Normally, you’d say to yourself, okay, who let those also-rans in the book, but Justice League United maintains a valid right to claim the name.  I’d be happy if the team shortened their name to Justice League.

In addition to Justice League United, Pak and Kuder bring in one of their favorite characters, probably of all time.  Lana Lang.

The first thing Pak and Kuder did when they took over Action Comics was to reintroduce Lana Lang.  She then took part in almost every story since and narrated her history with Clark Kent.

Next neat thing? The Atom, rocking a new Brandon Routh look as he takes his place in Legends of Tomorrow.  The Atom isn’t however in Action Comics to merely look pretty.  He provides a terrific, integral plot point.


So what if I have little idea of how exactly Savage is using some sort of black goo to attack the world?  Who cares about Wrath?  The neat stuff outweighs the overall sensibility of the plot.  Action Comics is a popcorn book that provides much more pleasure than the average title.

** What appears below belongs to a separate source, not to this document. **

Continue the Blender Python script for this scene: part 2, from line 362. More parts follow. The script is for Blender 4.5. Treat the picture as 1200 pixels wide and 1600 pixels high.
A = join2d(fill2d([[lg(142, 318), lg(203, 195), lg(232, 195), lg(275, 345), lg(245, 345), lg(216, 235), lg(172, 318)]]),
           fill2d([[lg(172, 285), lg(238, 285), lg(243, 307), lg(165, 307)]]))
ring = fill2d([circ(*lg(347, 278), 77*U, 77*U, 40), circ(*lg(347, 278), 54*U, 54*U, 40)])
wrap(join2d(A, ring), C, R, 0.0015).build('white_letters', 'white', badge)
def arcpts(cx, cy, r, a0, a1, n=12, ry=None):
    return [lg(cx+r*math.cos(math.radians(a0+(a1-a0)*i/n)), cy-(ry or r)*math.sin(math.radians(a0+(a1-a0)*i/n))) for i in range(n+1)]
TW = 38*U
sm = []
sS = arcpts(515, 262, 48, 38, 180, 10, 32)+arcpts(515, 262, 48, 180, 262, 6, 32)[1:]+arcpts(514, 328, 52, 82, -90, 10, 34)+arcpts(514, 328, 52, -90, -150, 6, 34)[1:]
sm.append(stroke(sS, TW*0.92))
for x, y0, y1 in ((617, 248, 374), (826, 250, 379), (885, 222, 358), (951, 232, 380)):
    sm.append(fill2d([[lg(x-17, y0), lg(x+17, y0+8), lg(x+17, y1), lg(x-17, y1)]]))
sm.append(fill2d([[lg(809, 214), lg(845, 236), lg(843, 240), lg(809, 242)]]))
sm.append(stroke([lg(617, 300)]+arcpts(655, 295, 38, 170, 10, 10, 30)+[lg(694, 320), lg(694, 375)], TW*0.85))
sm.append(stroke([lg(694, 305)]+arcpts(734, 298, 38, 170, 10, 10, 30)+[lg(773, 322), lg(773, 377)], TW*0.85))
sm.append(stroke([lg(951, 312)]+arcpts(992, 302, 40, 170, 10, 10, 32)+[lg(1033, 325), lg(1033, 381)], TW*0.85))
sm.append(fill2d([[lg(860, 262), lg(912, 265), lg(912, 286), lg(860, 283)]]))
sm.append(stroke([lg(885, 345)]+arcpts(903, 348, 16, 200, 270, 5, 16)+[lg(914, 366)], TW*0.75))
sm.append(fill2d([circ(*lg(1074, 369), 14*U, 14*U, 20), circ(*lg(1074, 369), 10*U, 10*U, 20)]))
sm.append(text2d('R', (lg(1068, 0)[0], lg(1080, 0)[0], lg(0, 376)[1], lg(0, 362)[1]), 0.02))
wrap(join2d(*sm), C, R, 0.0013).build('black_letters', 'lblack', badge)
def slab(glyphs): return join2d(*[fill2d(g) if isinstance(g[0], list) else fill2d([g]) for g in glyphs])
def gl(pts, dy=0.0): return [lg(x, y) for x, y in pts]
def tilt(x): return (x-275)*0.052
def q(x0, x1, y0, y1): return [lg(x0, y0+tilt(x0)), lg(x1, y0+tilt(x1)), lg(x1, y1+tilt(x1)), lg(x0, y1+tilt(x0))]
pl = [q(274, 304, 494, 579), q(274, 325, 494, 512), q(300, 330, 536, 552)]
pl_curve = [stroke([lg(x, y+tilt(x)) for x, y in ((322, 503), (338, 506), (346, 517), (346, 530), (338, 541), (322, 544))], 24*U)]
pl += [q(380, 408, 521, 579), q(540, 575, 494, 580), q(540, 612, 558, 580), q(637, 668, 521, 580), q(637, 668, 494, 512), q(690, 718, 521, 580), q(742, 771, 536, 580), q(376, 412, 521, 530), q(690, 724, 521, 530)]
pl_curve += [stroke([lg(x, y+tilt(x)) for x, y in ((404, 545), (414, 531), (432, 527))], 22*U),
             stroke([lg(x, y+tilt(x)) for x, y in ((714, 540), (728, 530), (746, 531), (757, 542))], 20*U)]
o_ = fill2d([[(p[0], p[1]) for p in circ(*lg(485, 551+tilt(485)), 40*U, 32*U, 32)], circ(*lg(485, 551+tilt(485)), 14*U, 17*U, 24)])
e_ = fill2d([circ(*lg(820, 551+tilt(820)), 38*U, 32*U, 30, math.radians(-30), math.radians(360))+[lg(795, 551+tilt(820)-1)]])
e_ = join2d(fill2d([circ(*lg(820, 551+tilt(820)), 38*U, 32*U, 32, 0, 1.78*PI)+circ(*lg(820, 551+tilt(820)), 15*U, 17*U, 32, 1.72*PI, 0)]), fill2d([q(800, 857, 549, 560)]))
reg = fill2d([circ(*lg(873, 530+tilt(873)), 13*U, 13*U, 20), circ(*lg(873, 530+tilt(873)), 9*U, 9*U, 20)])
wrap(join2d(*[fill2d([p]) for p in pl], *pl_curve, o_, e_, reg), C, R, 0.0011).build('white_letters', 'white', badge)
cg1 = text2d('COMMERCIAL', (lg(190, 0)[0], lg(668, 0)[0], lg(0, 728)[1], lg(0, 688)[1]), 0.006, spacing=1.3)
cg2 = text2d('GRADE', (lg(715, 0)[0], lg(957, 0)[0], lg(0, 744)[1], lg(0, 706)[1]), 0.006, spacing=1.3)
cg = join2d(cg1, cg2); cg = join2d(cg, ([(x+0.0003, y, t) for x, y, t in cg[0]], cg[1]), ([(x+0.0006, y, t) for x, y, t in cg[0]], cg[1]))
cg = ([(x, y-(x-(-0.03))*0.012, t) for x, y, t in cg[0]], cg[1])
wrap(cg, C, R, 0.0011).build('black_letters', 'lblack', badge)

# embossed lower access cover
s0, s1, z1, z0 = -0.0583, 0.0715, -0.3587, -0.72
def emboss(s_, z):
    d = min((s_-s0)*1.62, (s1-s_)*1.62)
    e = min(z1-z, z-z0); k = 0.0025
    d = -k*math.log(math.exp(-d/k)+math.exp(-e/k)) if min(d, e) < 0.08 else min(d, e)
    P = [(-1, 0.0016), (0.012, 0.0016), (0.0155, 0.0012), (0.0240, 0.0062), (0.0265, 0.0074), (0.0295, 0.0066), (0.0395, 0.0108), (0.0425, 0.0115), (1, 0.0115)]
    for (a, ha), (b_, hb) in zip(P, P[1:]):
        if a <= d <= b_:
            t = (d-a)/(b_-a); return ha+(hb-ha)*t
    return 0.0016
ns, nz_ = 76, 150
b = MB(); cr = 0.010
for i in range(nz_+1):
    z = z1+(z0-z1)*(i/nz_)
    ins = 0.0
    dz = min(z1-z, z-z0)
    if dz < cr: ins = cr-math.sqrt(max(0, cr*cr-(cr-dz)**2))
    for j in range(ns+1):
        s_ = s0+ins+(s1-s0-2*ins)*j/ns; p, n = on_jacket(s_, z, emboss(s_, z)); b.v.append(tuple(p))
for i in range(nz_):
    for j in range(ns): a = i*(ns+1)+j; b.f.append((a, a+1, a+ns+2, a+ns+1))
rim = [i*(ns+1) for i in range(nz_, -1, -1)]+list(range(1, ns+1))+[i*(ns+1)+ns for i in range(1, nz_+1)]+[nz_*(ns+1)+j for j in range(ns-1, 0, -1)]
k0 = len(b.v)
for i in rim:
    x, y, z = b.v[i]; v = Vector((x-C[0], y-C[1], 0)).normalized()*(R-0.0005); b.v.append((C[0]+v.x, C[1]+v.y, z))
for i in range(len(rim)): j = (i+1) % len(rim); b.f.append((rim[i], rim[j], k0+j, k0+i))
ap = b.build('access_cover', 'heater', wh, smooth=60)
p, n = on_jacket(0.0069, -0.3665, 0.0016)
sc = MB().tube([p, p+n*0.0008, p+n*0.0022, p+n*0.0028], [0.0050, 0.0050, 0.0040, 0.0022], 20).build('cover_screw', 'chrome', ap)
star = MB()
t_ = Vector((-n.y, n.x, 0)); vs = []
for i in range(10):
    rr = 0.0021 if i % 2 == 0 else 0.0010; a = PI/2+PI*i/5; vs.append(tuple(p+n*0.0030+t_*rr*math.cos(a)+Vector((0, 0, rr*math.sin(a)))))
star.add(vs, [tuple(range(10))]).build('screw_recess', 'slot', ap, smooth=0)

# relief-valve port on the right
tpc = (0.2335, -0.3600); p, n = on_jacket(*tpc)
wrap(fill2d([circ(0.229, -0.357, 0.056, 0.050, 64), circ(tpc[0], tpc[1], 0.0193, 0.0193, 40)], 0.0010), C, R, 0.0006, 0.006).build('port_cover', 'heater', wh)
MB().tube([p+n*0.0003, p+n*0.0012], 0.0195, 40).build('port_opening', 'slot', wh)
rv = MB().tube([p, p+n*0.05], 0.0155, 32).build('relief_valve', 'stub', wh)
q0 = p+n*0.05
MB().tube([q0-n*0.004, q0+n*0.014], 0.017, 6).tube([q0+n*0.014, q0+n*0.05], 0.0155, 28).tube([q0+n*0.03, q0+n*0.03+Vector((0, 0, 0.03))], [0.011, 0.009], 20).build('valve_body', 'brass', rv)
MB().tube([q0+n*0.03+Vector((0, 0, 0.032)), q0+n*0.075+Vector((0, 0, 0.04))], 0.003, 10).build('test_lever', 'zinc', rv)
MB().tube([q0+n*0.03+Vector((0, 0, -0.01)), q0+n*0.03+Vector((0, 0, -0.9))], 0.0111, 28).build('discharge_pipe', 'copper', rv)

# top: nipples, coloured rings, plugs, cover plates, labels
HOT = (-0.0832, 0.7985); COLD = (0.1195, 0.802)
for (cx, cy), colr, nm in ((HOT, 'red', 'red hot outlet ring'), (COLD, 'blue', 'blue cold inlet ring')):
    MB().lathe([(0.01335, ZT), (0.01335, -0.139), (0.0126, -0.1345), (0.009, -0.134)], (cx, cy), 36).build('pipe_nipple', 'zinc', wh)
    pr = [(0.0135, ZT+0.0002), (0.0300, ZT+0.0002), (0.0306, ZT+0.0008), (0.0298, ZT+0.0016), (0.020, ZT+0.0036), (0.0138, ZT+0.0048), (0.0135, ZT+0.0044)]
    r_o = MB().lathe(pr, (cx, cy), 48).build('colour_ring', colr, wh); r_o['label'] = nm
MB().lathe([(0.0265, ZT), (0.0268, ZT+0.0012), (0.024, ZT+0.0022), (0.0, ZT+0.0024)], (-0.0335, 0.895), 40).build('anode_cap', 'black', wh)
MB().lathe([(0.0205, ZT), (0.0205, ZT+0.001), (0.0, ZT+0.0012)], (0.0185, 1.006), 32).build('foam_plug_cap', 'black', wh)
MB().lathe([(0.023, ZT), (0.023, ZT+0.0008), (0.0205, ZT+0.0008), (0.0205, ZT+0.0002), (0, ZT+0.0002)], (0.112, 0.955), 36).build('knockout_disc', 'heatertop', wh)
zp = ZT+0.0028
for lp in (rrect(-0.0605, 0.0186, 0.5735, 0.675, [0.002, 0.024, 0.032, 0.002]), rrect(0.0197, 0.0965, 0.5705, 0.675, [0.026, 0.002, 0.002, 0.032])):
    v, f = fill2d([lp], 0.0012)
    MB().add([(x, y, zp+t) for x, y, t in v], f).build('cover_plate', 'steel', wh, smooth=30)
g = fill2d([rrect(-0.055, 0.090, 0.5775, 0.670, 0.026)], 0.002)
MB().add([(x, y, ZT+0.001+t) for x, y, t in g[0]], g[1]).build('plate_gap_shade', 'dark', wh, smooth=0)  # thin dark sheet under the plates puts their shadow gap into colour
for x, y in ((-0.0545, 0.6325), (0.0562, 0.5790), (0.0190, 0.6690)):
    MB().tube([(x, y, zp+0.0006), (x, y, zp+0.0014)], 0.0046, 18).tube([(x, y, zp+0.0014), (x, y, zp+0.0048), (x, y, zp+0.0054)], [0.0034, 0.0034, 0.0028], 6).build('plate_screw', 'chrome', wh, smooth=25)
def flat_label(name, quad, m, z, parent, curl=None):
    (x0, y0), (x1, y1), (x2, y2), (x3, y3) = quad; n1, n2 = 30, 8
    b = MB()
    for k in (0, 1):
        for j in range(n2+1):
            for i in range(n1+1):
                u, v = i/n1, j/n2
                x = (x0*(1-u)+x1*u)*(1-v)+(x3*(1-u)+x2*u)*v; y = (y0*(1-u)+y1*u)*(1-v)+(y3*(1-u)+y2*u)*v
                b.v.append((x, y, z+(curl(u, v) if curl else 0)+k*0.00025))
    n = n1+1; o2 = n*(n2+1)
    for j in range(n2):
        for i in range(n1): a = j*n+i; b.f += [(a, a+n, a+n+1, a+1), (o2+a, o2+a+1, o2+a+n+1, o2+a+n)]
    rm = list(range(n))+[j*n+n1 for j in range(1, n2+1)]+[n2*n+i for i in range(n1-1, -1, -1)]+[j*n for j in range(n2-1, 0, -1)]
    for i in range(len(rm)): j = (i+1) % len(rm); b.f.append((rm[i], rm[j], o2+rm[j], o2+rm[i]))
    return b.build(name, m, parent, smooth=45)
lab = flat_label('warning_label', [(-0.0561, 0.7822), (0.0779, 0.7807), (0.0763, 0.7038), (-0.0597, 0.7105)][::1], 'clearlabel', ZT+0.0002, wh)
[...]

Mythic provides a rationale for the players on the other side and at the same time creates a thoughtful framework for its magically based cosmos.


That’s a really fresh idea.  Incensed logical beings attack Mythic since in a sense it defends the world’s chaos.


Part of that chaos comes in the form of Frost Giants courtesy of the Midgard Serpent, but Mythic has a secret weapon.  Although the team may look like modern men and women and gods, some actually wield great power.

Others are just really intelligent, and creatively exploit magical objects in unusual ways.


Joining the main story, writer Phil Hester and artist John McCrea continue unveiling the sad origin of Waterson, and his magical connection to his brother.